WASHINGTON - US President George W. Bush on Monday faced a fresh attack from congressional Democrats over his Iraq policy, after a damning report predicted the war-torn country would fail to meet key benchmarks.
Democrats geared up for a new push for a US exit from Iraq a surge in bloodshed over the weekend and a growing swell of discontent from the public and lawmakers on both sides of the aisle.
Bracing for the worst, Defense Secretary Robert Gates cancelled a planned trip to Latin America while the Bush administration prepared to emphasize the positives ahead of the July 15 release of an interim report on Iraqi progress.
Citing senior administration officials, The Washington Post said Sunday that Iraqi Prime Minister Nuri al-Maliki's government was unlikely to meet any of the goals set by Bush when he announced a major shift in US Iraq policy last January.
Bush had vowed that boosting US troop levels would re-establish security on the ground so that Maliki's government could "take responsibility for security in all of Iraq's provinces by November" and make legislative progress.
In addition, the US Congress this year passed a law containing 18 goals as part of a war-funding measure that set a September deadline for a reassessment of the situation on the ground.
Part of that deal called for an interim report, due next week, which concludes that US combat deaths have escalated, violence has spread beyond Baghdad and sectarianism has further polarized Iraq, the newspaper said.
"The security progress we're making in Iraq is real," a senior intelligence official in Baghdad was quoted as saying, "but it's only in part of the country and there's not enough political progress to get us over the line in September."

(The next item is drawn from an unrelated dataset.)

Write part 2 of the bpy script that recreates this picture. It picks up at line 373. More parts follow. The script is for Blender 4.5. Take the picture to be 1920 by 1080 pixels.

The US administration's interim report says that Sunni tribal leaders in Al-Anbar province are turning against Al-Qaeda, that sectarian killings were down in June, and that Iraqi political leaders last month agreed on a unified response to the bombing of a major religious shrine.
However, such rosy assessments clashed with realities on the ground, as Iraq was left reeling by a series of vicious attacks, including a truck bomb blast Saturday that killed 140 people in a rural town near the northern oil hub of Kirkuk.
Further eroding political support for both Bush and Maliki, the US military announced that 22 soldiers and marines had lost their lives last week, in addition to two British soldiers who died in Basra.
With public discontent with the war on the rise, House speaker Nancy Pelosi was set to introduce a bill to authorize troop redeployments to start within four months and to be completed by April 1, 2008, a formula Bush has already blocked once with a presidential veto.
Senate Democrats have said they would introduce their own attempts to force Bush to accept troop withdrawal timelines, extend rest periods for troops between deployments and curtail his congressional authorization to wage war.
Senate sources said veteran Senator Robert Byrd and presidential candidate Hillary Clinton will frame an amendment to a Defense Authorization bill that would sunset Bush's authorization to wage war in Iraq in October -- five years after it was granted.
Meanwhile, Senators Carl Levin and Jack Reed will propose an amendment that would require a troop withdrawal to begin within 120 days of becoming law, The New York Times reported Sunday.
The influential newspaper also called for US troops to leave Iraq, saying in an editorial that Bush's plan to stabilize the country through military means is a lost cause.
"It is frighteningly clear that Mr. Bush's plan is to stay the course as long as he is president and dump the mess on his successor. Whatever his cause was, it is lost," the daily opined.
Nearly half a dozen Republican senators recently broke ranks with Bush urging him to change course in Iraq, but some stalwart Bush supporters in the US legislature have said it might be possible to simply scale back expectations, rather than pulling out of Iraq altogether.
"We need to go back and reevaluate ... establishing Jeffersonian democracy in Iraq," said Pete Hoekstra, top Republican on the House Intelligence Committee, speaking on Fox News.
"We need to have this national debate about 'Do we believe that radical jihadists are a threat to US security in the long term?' And I'm not sure that we've come to a consensus on that," Hoekstra said.